The dead include 44,381 civilians, among them 6,627 children and 4,454 women.
The group said at least 27,746 opposition fighters had been killed, among them just over 19,000 Syrian civilians who took up arms to battle President Bashar al-Assad’s regime.
The opposition toll also includes 2,221 army defectors and 6,261 non-Syrians who have joined the rebel side.
The regime side saw nearly double the overall losses of the opposition, with the Observatory documenting 50,927 dead among those fighting for Assad’s government. That figure includes 31,174 soldiers, and 19,256 members of Syrian pro-regime militia.
The group said it had also documented the deaths of 232 members of the Lebanese Shiite group Hezbollah, and 265 other non-Syrian Shiite fighters battling alongside the regime.
The Observatory said it had also recorded an additional 2,781 deaths of unidentified individuals.
The bloody conflict in Syria began in March 2011, with peaceful anti-government protests inspired by similar movements in Tunisia, Egypt and Libya.
Meanwhile, within minutes of opening a Twitter account this past week, the leader of Syria’s main Western-backed opposition group received an onslaught of criticism, reports AP.
‘Welcome to Twitter Mr.
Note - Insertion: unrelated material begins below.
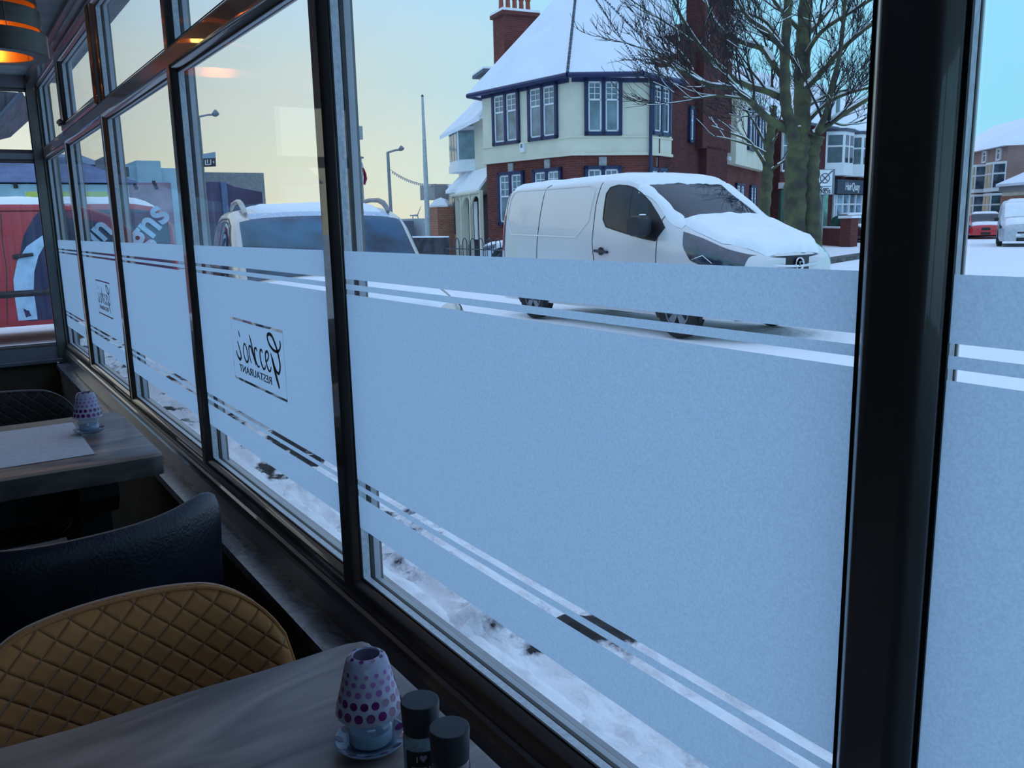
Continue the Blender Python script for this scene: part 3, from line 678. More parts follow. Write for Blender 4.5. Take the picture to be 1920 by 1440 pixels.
# ================================================================== VEHICLES
class Body:
    """lofted car body. s runs back from the front bumper, widths and heights in metres"""
    CAB = [(.95, 0), (1, .10), (1, .36), (.995, .50), (.955, .74), (.90, .90), (.84, .962), (.70, .985), (.35, .998), (0, 1)]
    HOOD = [(.95, 0), (1, .18), (1, .55), (.985, .78), (.93, .88), (.86, .93), (.74, .96), (.55, .98), (.3, .995), (0, 1)]
    def __init__(b, length, top, wid, cab, bot=.28):
        b.n = 110; b.S = np.linspace(0, length, b.n); b.len = length; b.bot = bot
        f = lambda P: b.sm(np.interp(b.S, [p[0] for p in P], [p[1] for p in P]))
        b.T = f(top); b.W = f(wid); b.K = f(cab)
    def sm(b, a):
        for _ in range(2): a = np.concatenate([[a[0]], (a[:-2]+2*a[1:-1]+a[2:])/4, [a[-1]]])
        return a
    def half(b, s):
        T = float(np.interp(s, b.S, b.T)); W = float(np.interp(s, b.S, b.W)); K = float(np.interp(s, b.S, b.K)); out = []
        for (a1, h1), (a2, h2) in zip(b.HOOD, b.CAB):
            a = a1+(a2-a1)*K; h = h1+(h2-h1)*K; out.append((W*a, b.bot+(T-b.bot)*h))
        return out
    def dense(b, s):
        P = b.half(s); out = []
        for i in range(len(P)-1):
            p0, p1, p2, p3 = [np.array(P[j]) for j in (max(i-1, 0), i, i+1, min(i+2, len(P)-1))]
            for t in (0, .25, .5, .75):
                q = .5*((2*p1)+(p2-p0)*t+(2*p0-5*p1+4*p2-p3)*t*t+(3*p1-p0-3*p2+p3)*t**3); out.append((max(0, q[0]), q[1]))
        return out+[P[-1]]
    def side(b, s, h):
        P = b.dense(min(max(s, 0), b.len)); hs = [p[1] for p in P]; hs = list(np.maximum.accumulate(hs)); return float(np.interp(h, hs, [p[0] for p in P]))
    def top(b, s, y):
        P = b.dense(min(max(s, 0), b.len))[::-1]; ys = list(np.maximum.accumulate([p[0] for p in P])); return float(np.interp(abs(y), ys, [p[1] for p in P]))
    def shell(b, name, m, parent):
        mb = MB(); R = []
        for s in b.S:
            d = b.dense(s); ring = [(-s, -y, z) for y, z in d]+[(-s, y, z) for y, z in d[::-1][1:]]; R.append(ring)
        n = len(R[0]); 
        for r in R: mb.v += r
        for i in range(len(R)-1):
            for k in range(n-1): mb.f.append((i*n+k, i*n+k+1, (i+1)*n+k+1, (i+1)*n+k)); mb.m.append(0)
            mb.f.append((i*n+n-1, i*n, (i+1)*n, (i+1)*n+n-1)); mb.m.append(0)
        mb.f.append(tuple(range(n))); mb.m.append(0); mb.f.append(tuple(reversed(range((len(R)-1)*n, len(R)*n)))); mb.m.append(0)
        return local(mb, name, m, parent, smooth=True, sharp=38)
    def patch_side(b, name, poly, m, parent, sgn=-1, eps=.008, cols=30, rows=8, smooth=True):
        """polygon in (s, h) laid on the side of the body"""
        ss = [p[0] for p in poly]; s0, s1 = min(ss), max(ss); mb = MB(); cs = []
        for s in np.linspace(s0+1e-4, s1-1e-4, cols):
            hs = []
            for i in range(len(poly)):
                (a, ha), (c, hc) = poly[i], poly[(i+1) % len(poly)]
                if (a-s)*(c-s) < 0: hs.append(ha+(hc-ha)*(s-a)/(c-a))
            if len(hs) >= 2: cs.append((s, min(hs), max(hs)))
        nn = rows+1
        for s, lo, hi in cs:
            for h in np.linspace(lo, hi, nn): mb.v.append((-s, sgn*(b.side(s, h)+eps), h))
        for i in range(len(cs)-1):
            for k in range(rows): mb.f.append((i*nn+k, i*nn+k+1, (i+1)*nn+k+1, (i+1)*nn+k)); mb.m.append(0)
        return local(mb, name, m, parent, smooth=smooth)
    def patch_top(b, name, sfun, s0, s1, m, parent, eps=.008, th=0., nz=0., rows=26, cols=26, seed=0):
        """region between lateral limits sfun(s)->(ylo, yhi) on the upper surface"""
        mb = MB(); nn = cols+1
        for i, s in enumerate(np.linspace(s0, s1, rows+1)):
            lo, hi = sfun(s)
            for k, y in enumerate(np.linspace(lo, hi, nn)):
                e = min(1, min(i, rows-i)/2., min(k, nn-1-k)/2.)
                dz = th*math.sqrt(max(0, e))+nz*noise.noise(Vector((s*4, y*4, seed)))*e
                mb.v.append((-s-(.03*nz/.02*noise.noise(Vector((y*9, s, seed+4))) if nz else 0), y, b.top(s, y)+eps+dz))
        for i in range(rows):
            for k in range(cols): mb.f.append((i*nn+k, i*nn+k+1, (i+1)*nn+k+1, (i+1)*nn+k)); mb.m.append(0)
        return local(mb, name, m, parent, smooth=True)
    def line(b, name, pts, m, parent, sgn=-1, r=.005, sub=6):
        P = []
        for (a, ha), (c, hc) in zip(pts, pts[1:]):
            for t in np.linspace(0, 1, sub, endpoint=False): s = a+(c-a)*t; h = ha+(hc-ha)*t; P.append((-s, sgn*(b.side(s, h)+.001), h))
        s, h = pts[-1]; P.append((-s, sgn*(b.side(s, h)+.001), h)); mb = MB(); mb.tube(P, r, 5); return local(mb, name, m, parent, smooth=True)
def wheel(parent, s, w, r, sgn=-1, rim=STEEL, spokes=5):
    """tyre with a spoked rim as its own child"""
    y = sgn*(w-.11); t = MB()
    t.lathe([(r*.62, -.09), (r*.92, -.10), (r, -.07), (r, .07), (r*.92, .10), (r*.62, .09)], (-s, y, r), 32, 'y', closed=True); tyre = local(t, 'wheel', RUBBER, parent, smooth=True)
    h = MB(); h.lathe([(r*.56, -.085), (r*.64, -.085), (r*.64, .085), (r*.56, .085)], (-s, y, r), 32, 'y', closed=True)
    h.lathe([(.0, .075*sgn), (.05, .085*sgn), (.07, .06*sgn), (.07, -.02*sgn)], (-s, y, r), 20, 'y')
    for k in range(spokes):
        a = 2*math.pi*k/spokes+.3; d = Vector((math.cos(a), 0, math.sin(a))); q = Vector((-math.sin(a), 0, math.cos(a))); o = Vector((-s, y+sgn*.05, r))
        P = [o+d*.05-q*.035, o+d*r*.58-q*.055, o+d*r*.58+q*.055, o+d*.05+q*.035]; h.extrude(P, (0, sgn*.025, 0))
    hub = local(h, 'wheel_rim', rim, parent, smooth=True, sharp=30)
    a = MB(); a.lathe([(0, 0), (r*1.17, 0)], (-s, sgn*(w+.004), r*1.02), 32, 'y')
    return tyre
def arch(body, parent, s, r, sgn, m=BLACK):
    pts = [(s+r*1.2*math.cos(a), r+r*1.2*math.sin(a)) for a in np.linspace(-.28, math.pi+.28, 20)]
    body.patch_side('wheel_arch', pts, m, parent, sgn, .004, 24, 6)
def snow_roof(body, parent, s0, s1, frac, th=.05, seed=0, name='roof_snow'):
    body.patch_top(name, lambda s: (-frac*float(np.interp(s, body.S, body.W)), frac*float(np.interp(s, body.S, body.W))), s0, s1, SNOWB, parent, .0, th, .018, 34, 26, seed)

SILV = mat('silver_van_paint', (.66, .66, .66), rough=.25, metal=.15, var=.02, scale=2, coat=.6, spec=.6)
WGL = mat('dark_car_glass', (.008, .018, .032), rough=.03, var=.3, scale=2, spec=.5)
WGLB = mat('frosty_blue_car_glass', (.008, .055, .11), rough=.25, var=.7, scale=2.6, spec=.35)
SEAM = mat('panel_gap', (.05, .05, .055), rough=.8)
LAMPG = mat('headlamp_glass', (.022, .032, .055), rough=.12, var=.6, scale=9, spec=1., coat=.6)
RLAMP = mat('red_lamp_glass', (.34, .05, .09), rough=.2)

# --- the panel van
van = thing('panel_van', 'silver panel van with snow covered bonnet and roof parked across the street', 'van', (-6.55, 8.43, GZ))
VB = Body(4.98, [(0, .98), (.06, 1.05), (.35, 1.19), (.9, 1.37), (1.12, 1.47), (1.45, 1.70), (1.80, 1.92), (2.05, 2.01), (2.5, 2.04), (4.6, 2.02), (4.85, 1.99), (4.94, 1.90), (4.98, 1.80)],
          [(0, .62), (.05, .73), (.15, .83), (.35, .91), (.7, .955), (1.1, .97), (1.6, .978), (4.5, .978), (4.85, .96), (4.98, .92)], [(0, 0), (.8, 0), (1.5, .7), (2.1, 1), (4.98, 1)], .26)
VB.shell('body', SILV, van)
VW = [(2.43, 1.47), (2.42, 1.80), (2.36, 1.88), (2.22, 1.905), (2.05, 1.89), (1.93, 1.86), (1.78, 1.79), (1.6, 1.66), (1.43, 1.50), (1.29, 1.35), (1.41, 1.19), (1.63, 1.22), (1.99, 1.29), (2.36, 1.37)]
for sg_ in (-1, 1):
    VB.patch_side('door_window', VW, WGL, van, sg_, .006, 40)
    VB.line('window_seal', VW+[VW[0]], BLACK, van, sg_, .012, 3)
    VB.line('window_bar', [(1.93, 1.86), (1.90, 1.27)], BLACK, van, sg_, .012)
    VB.patch_side('mirror_corner', [(1.62, 1.66), (1.43, 1.50), (1.29, 1.35), (1.41, 1.19), (1.66, 1.225)], BLACK, van, sg_, .010, 16)
    m = MB(); P = []
    for y, sc_ in ((.0, .8), (.04, 1.), (.15, 1.), (.20, .85)):
        for k in range(20):
            a = 2*math.pi*k/20; c, d = math.cos(a), math.sin(a); q = (c**4+d**4)**-.25; P.append((-1.55+.145*c*q*sc_, sg_*(1.0+y), 1.375+.13*d*q*sc_))
    m.v = P
    for i in range(3):
        for k in range(20): m.f.append((i*20+k, i*20+(k+1) % 20, (i+1)*20+(k+1) % 20, (i+1)*20+k)); m.m.append(0)
    m.f.append(tuple(range(20))); m.m.append(0); m.f.append(tuple(range(60, 80))); m.m.append(0)
    mr = local(m, 'wing_mirror', mat('mirror_housing', (.02, .022, .03), rough=.55), van, smooth=True)
    m = MB(); m.lathe([(0, 1.52), (.035, 1.518), (.05, 1.508), (.03, 1.50)], (-1.50, sg_*1.09, 0), 12); local(m, 'mirror_snow', SNOW, mr, smooth=True)
    VB.line('door_gap', [(2.55, 2.0), (2.61, 1.69), (2.64, 1.18), (2.60, .93), (2.5, .70), (2.2, .42), (1.4, .42), (1.38, .94), (1.38, 1.19)], SEAM, van, sg_, .006)
    VB.line('bonnet_gap', [(1.38, 1.19), (1.35, 1.45), (1.29, 1.56)], SEAM, van, sg_, .006)
    VB.line('panel_gap', [(3.75, 2.0), (3.85, 1.93), (3.93, 1.26), (3.95, .94), (3.96, .45)], SEAM, van, sg_, .006)
    VB.line('rear_gap', [(4.80, 1.96), (4.84, 1.7), (4.86, 1.2), (4.86, .5)], SEAM, van, sg_, .005)
    rib = [(4.79, 1.48), (4.76, 1.80), (4.70, 1.90), (4.60, 1.925), (2.80, 1.925), (2.70, 1.90), (2.67, 1.84), (2.74, 1.45), (3.01, 1.23), (4.64, 1.27), (4.79, 1.48)]
    VB.line('side_rib', rib, SILV, van, sg_, .014, 8)
    m = MB(); m.lathe([(0, 0), (.055, 0), (.05, .02), (0, .02)], (-2.43, sg_*(VB.side(2.43, 1.05)+.001) if sg_ > 0 else -(VB.side(2.43, 1.05)+.021), 1.045), 20, 'y')
    m.tube([(-2.56, sg_*(VB.side(2.5, 1.05)+.02), 1.05), (-2.43, sg_*(VB.side(2.4, 1.05)+.035), 1.045), (-2.29, sg_*(VB.side(2.3, 1.05)+.02), 1.035)], .020, 8); local(m, 'door_handle', BLACK, van, smooth=True)
    VB.patch_side('headlamp', [(1.00, 1.30), (.93, 1.12), (.80, .96), (.62, .90), (.35, .90), (.10, .90), (.09, 1.02), (.35, 1.10), (.7, 1.22)], LAMPG, van, sg_, .010, 30)
    VB.line('headlamp_trim', [(.78, .97), (.62, 1.02), (.48, .93)], CHROME, van, sg_, .012)
    VB.patch_side('tail_lamp', [(4.97, 1.56), (4.88, 1.56), (4.88, 1.02), (4.97, 1.02)], RLAMP, van, sg_, .006, 6)
    VB.patch_side('sill_trim', [(1.5, .30), (1.5, .46), (3.7, .46), (3.7, .30)], BLACK, van, sg_, .012, 20)
    for s_ in (1.02, 4.11): arch(VB, van, s_, .335, sg_); wheel(van, s_, .98, .335, sg_)
    VB.patch_side('side_repeater', [(.93, 1.17), (.93, 1.20), (.86, 1.20), (.86, 1.17)], mat('amber_lamp', (.5, .22, .05), rough=.3), van, sg_, .006, 6)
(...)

Western Puppet,’ one comment to Ahmad al-Jarba read. Others called him a Saudi stooge and scorned the opposition’s perceived ineffectiveness.
The comments reflect the deep disillusionment and distrust that many Syrians have come to feel toward the Syrian National Coalition, Syria’s main opposition group in exile. They also underline the predicament of who will represent the Syrian opposition at an upcoming peace conference in Geneva marking the first face-to-face meeting between Syria’s warring sides.
The Geneva talks have raised the possibility of a negotiated end to a conflict activists say has killed more than 120,000 people. But with a fractured opposition, many have little hope for strong negotiations with emissaries of president Bashar Assad.
‘Each of them represents himself and maybe his wife,’ said an anti-government activist in the central Homs province, who uses the pseudonym Abul Hoda. ‘Nobody here pays any attention to what they say.’